Data excerpt:
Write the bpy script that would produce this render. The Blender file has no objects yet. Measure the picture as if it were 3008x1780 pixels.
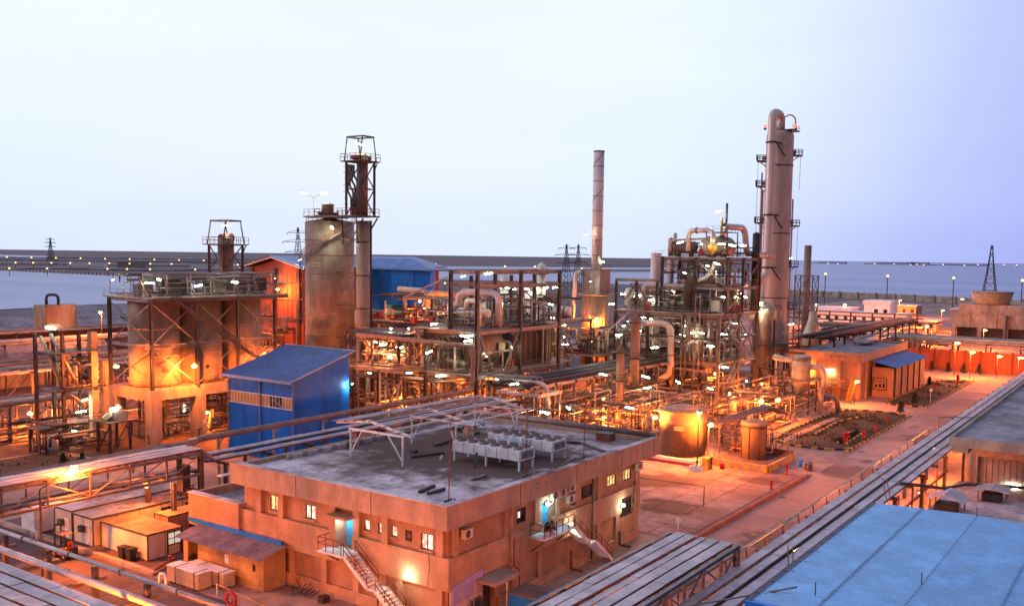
import bpy, math, random
from mathutils import Vector as V, Matrix as MX
random.seed(7)
R = math.radians
SC = bpy.context.scene
COL = SC.collection

# ------------------------------------------------------------------ camera
YAW, PITCH, ROLL = R(34.9), math.atan(248 / 2800), 0.0140
fw = V((math.cos(YAW) * math.cos(PITCH), math.sin(YAW) * math.cos(PITCH), -math.sin(PITCH)))
rt = V((math.sin(YAW), -math.cos(YAW), 0)); up = rt.cross(fw)
rt2 = math.cos(ROLL) * rt + math.sin(ROLL) * up
up2 = -math.sin(ROLL) * rt + math.cos(ROLL) * up
cd = bpy.data.cameras.new('camera'); cam = bpy.data.objects.new('camera', cd); COL.objects.link(cam)
m = MX((rt2, up2, -fw)).transposed().to_4x4(); m.translation = (0, 0, 28); cam.matrix_world = m
cd.sensor_width = 36; cd.lens = 36 * 2800 / 3008; cd.shift_y = 110 / 3008
cd.clip_start = 1; cd.clip_end = 60000
SC.camera = cam

# ------------------------------------------------------------------ world: pale dusk sky, bluer to one side
SUN_EL, SUN_AZ = R(16), R(122)        # azimuth measured from +X towards +Y: low soft glow from the left
w = bpy.data.worlds.new('World'); SC.world = w; w.use_nodes = True
nt = w.node_tree; nt.nodes.clear()
N = nt.nodes.new; L = nt.links.new
out = N('ShaderNodeOutputWorld'); bg1 = N('ShaderNodeBackground'); bg2 = N('ShaderNodeBackground'); add = N('ShaderNodeAddShader')
sky = N('ShaderNodeTexSky'); sky.sky_type = 'NISHITA'; sky.sun_disc = False
sky.sun_elevation = SUN_EL; sky.sun_rotation = R(90) - SUN_AZ; sky.dust_density = 2.0
L(sky.outputs[0], bg1.inputs[0]); bg1.inputs[1].default_value = 0.0015
tc = N('ShaderNodeTexCoord'); sep = N('ShaderNodeSeparateXYZ'); L(tc.outputs['Generated'], sep.inputs[0])
dot = N('ShaderNodeVectorMath'); dot.operation = 'DOT_PRODUCT'; L(tc.outputs['Generated'], dot.inputs[0])
dot.inputs[1].default_value = (math.cos(YAW + R(10)), math.sin(YAW + R(10)), .25)
rz = N('ShaderNodeValToRGB'); rz.color_ramp.interpolation = 'LINEAR'
mr = N('ShaderNodeMapRange'); mr.inputs[1].default_value = -1; mr.inputs[2].default_value = 1; L(dot.outputs['Value'], mr.inputs[0])
L(mr.outputs[0], rz.inputs[0])
e = rz.color_ramp.elements      # cosine of the angle from the palest part of the sky, 0 .. 1 = 180 .. 0 degrees
e[0].position = 0.0; e[0].color = (.22, .23, .30, 1); e[1].position = 1.0; e[1].color = (.81, .90, .985, 1)
for ps, cl in ((.5, (.29, .30, .40)), (.78, (.36, .40, .72)), (.885, (.42, .47, .90)), (.925, (.52, .60, .95)), (.965, (.73, .83, .985)), (.985, (.79, .885, .985))):
    x = e.new(ps); x.color = cl + (1,)
# near the horizon: a lavender band
rh = N('ShaderNodeMapRange'); rh.interpolation_type = 'SMOOTHSTEP'; rh.inputs[1].default_value = -0.01; rh.inputs[2].default_value = .13
L(sep.outputs[2], rh.inputs[0])
mixh = N('ShaderNodeMix'); mixh.data_type = 'RGBA'; mixh.blend_type = 'MULTIPLY'
inv = N('ShaderNodeMath'); inv.operation = 'SUBTRACT'; inv.inputs[0].default_value = 1; L(rh.outputs[0], inv.inputs[1])
L(inv.outputs[0], mixh.inputs[0]); L(rz.outputs[0], mixh.inputs[6]); mixh.inputs[7].default_value = (.88, .88, .98, 1)
cn = N('ShaderNodeTexNoise'); cn.inputs['Scale'].default_value = 2.6; cn.inputs['Detail'].default_value = 6; cm = N('ShaderNodeMapping'); cm.inputs['Scale'].default_value = (1, 1, 5)   # thin uneven haze
L(tc.outputs['Generated'], cm.inputs[0]); L(cm.outputs[0], cn.inputs[0])
cr = N('ShaderNodeMapRange'); cr.inputs[1].default_value = .35; cr.inputs[2].default_value = .65; cr.inputs[3].default_value = .97; cr.inputs[4].default_value = 1.02; L(cn.outputs[0], cr.inputs[0])
cx_ = N('ShaderNodeMix'); cx_.data_type = 'RGBA'; cx_.blend_type = 'MULTIPLY'; cx_.inputs[0].default_value = 1; L(mixh.outputs[2], cx_.inputs[6]); L(cr.outputs[0], cx_.inputs[7])
L(cx_.outputs[2], bg2.inputs[0]); bg2.inputs[1].default_value = 1.07
L(bg1.outputs[0], add.inputs[0]); L(bg2.outputs[0], add.inputs[1]); L(add.outputs[0], out.inputs[0])

sd = bpy.data.lights.new('sun', 'SUN'); sun = bpy.data.objects.new('sun', sd); COL.objects.link(sun)
sd.energy = 1.3; sd.angle = R(30); sd.color = (1, .92, .92)
sv = V((math.cos(SUN_AZ) * math.cos(SUN_EL), math.sin(SUN_AZ) * math.cos(SUN_EL), math.sin(SUN_EL)))
sun.rotation_euler = sv.to_track_quat('Z', 'Y').to_euler()

SC.view_settings.view_transform = 'Standard'; SC.view_settings.look = 'None'
SC.view_settings.exposure = 0.0; SC.view_settings.gamma = 1.0
SC.render.engine = 'CYCLES'
cy = SC.cycles
cy.use_denoising = True; cy.max_bounces = 5; cy.diffuse_bounces = 2; cy.glossy_bounces = 2
cy.transmission_bounces = 2; cy.sample_clamp_indirect = 3.0; cy.sample_clamp_direct = 0
cy.caustics_reflective = False; cy.caustics_refractive = False; cy.use_light_tree = True

# ------------------------------------------------------------------ materials
MATS = {}
def M(name, col, rough=.8, metal=0.0, var=.22, scale=.8, dirt=None, amt=.5, dscale=.12, streak=1.0, bump=0.0, bscale=6.0, spec=.4):
    if name in MATS: return MATS[name]
    mt = bpy.data.materials.new(name); mt.use_nodes = True; t = mt.node_tree; n = t.nodes; lk = t.links.new
    b = n['Principled BSDF']; b.inputs['Roughness'].default_value = rough; b.inputs['Metallic'].default_value = metal
    b.inputs['Specular IOR Level'].default_value = spec
    geo = n.new('ShaderNodeNewGeometry'); mp = n.new('ShaderNodeMapping'); lk(geo.outputs['Position'], mp.inputs[0])
    mp.inputs['Scale'].default_value = (1, 1, streak)
    no = n.new('ShaderNodeTexNoise'); no.inputs['Scale'].default_value = scale; no.inputs['Detail'].default_value = 5
    no.inputs['Roughness'].default_value = .65; lk(mp.outputs[0], no.inputs[0])
    rp = n.new('ShaderNodeValToRGB'); lk(no.outputs[0], rp.inputs[0])
    rp.color_ramp.elements[0].position = .38; rp.color_ramp.elements[1].position = .62
    rp.color_ramp.elements[0].color = tuple(c * (1 - var) for c in col) + (1,)
    rp.color_ramp.elements[1].color = tuple(min(1, c * (1 + var)) for c in col) + (1,)
    src = rp.outputs[0]
    if dirt:
        n2 = n.new('ShaderNodeTexNoise'); n2.inputs['Scale'].default_value = dscale; n2.inputs['Detail'].default_value = 6
        n2.inputs['Roughness'].default_value = .7; lk(mp.outputs[0], n2.inputs[0])
        r2 = n.new('ShaderNodeValToRGB'); lk(n2.outputs[0], r2.inputs[0])
        r2.color_ramp.elements[0].position = .45; r2.color_ramp.elements[1].position = .60
        r2.color_ramp.elements[0].color = (0, 0, 0, 1); r2.color_ramp.elements[1].color = (amt, amt, amt, 1)
        mx = n.new('ShaderNodeMix'); mx.data_type = 'RGBA'
        lk(r2.outputs[0], mx.inputs[0]); lk(src, mx.inputs[6]); mx.inputs[7].default_value = tuple(dirt) + (1,)
        src = mx.outputs[2]
    lk(src, b.inputs['Base Color'])
    if bump:
        n3 = n.new('ShaderNodeTexNoise'); n3.inputs['Scale'].default_value = bscale; n3.inputs['Detail'].default_value = 4
        lk(geo.outputs['Position'], n3.inputs[0])
        bp = n.new('ShaderNodeBump'); bp.inputs['Strength'].default_value = bump; bp.inputs['Distance'].default_value = .1
        lk(n3.outputs[0], bp.inputs['Height']); lk(bp.outputs[0], b.inputs['Normal'])
    MATS[name] = mt; return mt
def spot(mt, c, r, col):
    """a broad old stain with a ragged edge, at one place of a surface"""
    t = mt.node_tree; n = t.nodes; lk = t.links.new; b = n['Principled BSDF']; src = b.inputs['Base Color'].links[0].from_socket
    geo = n.new('ShaderNodeNewGeometry'); d = n.new('ShaderNodeVectorMath'); d.operation = 'DISTANCE'; lk(geo.outputs['Position'], d.inputs[0]); d.inputs[1].default_value = c
    no = n.new('ShaderNodeTexNoise'); no.inputs['Scale'].default_value = .5; no.inputs['Detail'].default_value = 7; lk(geo.outputs['Position'], no.inputs[0])
    ma = n.new('ShaderNodeMath'); ma.operation = 'MULTIPLY_ADD'; ma.inputs[1].default_value = -2.9 * r; lk(no.outputs[0], ma.inputs[0]); lk(d.outputs['Value'], ma.inputs[2])
    mr_ = n.new('ShaderNodeMapRange'); mr_.inputs[1].default_value = r * .5; mr_.inputs[2].default_value = -r * .25; lk(ma.outputs[0], mr_.inputs[0])
    mx = n.new('ShaderNodeMix'); mx.data_type = 'RGBA'; lk(mr_.outputs[0], mx.inputs[0]); lk(src, mx.inputs[6]); mx.inputs[7].default_value = col + (1,); lk(mx.outputs[2], b.inputs['Base Color'])
def EM(name, col, s):
    mt = bpy.data.materials.new(name); mt.use_nodes = True; b = mt.node_tree.nodes['Principled BSDF']
    b.inputs['Base Color'].default_value = (.6, .6, .6, 1); b.inputs['Emission Color'].default_value = tuple(col) + (1,)
    b.inputs['Emission Strength'].default_value = s; MATS[name] = mt; return mt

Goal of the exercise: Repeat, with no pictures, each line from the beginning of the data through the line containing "SC.camera = cam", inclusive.

Response for this exercise:
Write the bpy script that would produce this render. The Blender file has no objects yet. Measure the picture as if it were 3008x1780 pixels.
import bpy, math, random
from mathutils import Vector as V, Matrix as MX
random.seed(7)
R = math.radians
SC = bpy.context.scene
COL = SC.collection

# ------------------------------------------------------------------ camera
YAW, PITCH, ROLL = R(34.9), math.atan(248 / 2800), 0.0140
fw = V((math.cos(YAW) * math.cos(PITCH), math.sin(YAW) * math.cos(PITCH), -math.sin(PITCH)))
rt = V((math.sin(YAW), -math.cos(YAW), 0)); up = rt.cross(fw)
rt2 = math.cos(ROLL) * rt + math.sin(ROLL) * up
up2 = -math.sin(ROLL) * rt + math.cos(ROLL) * up
cd = bpy.data.cameras.new('camera'); cam = bpy.data.objects.new('camera', cd); COL.objects.link(cam)
m = MX((rt2, up2, -fw)).transposed().to_4x4(); m.translation = (0, 0, 28); cam.matrix_world = m
cd.sensor_width = 36; cd.lens = 36 * 2800 / 3008; cd.shift_y = 110 / 3008
cd.clip_start = 1; cd.clip_end = 60000
SC.camera = cam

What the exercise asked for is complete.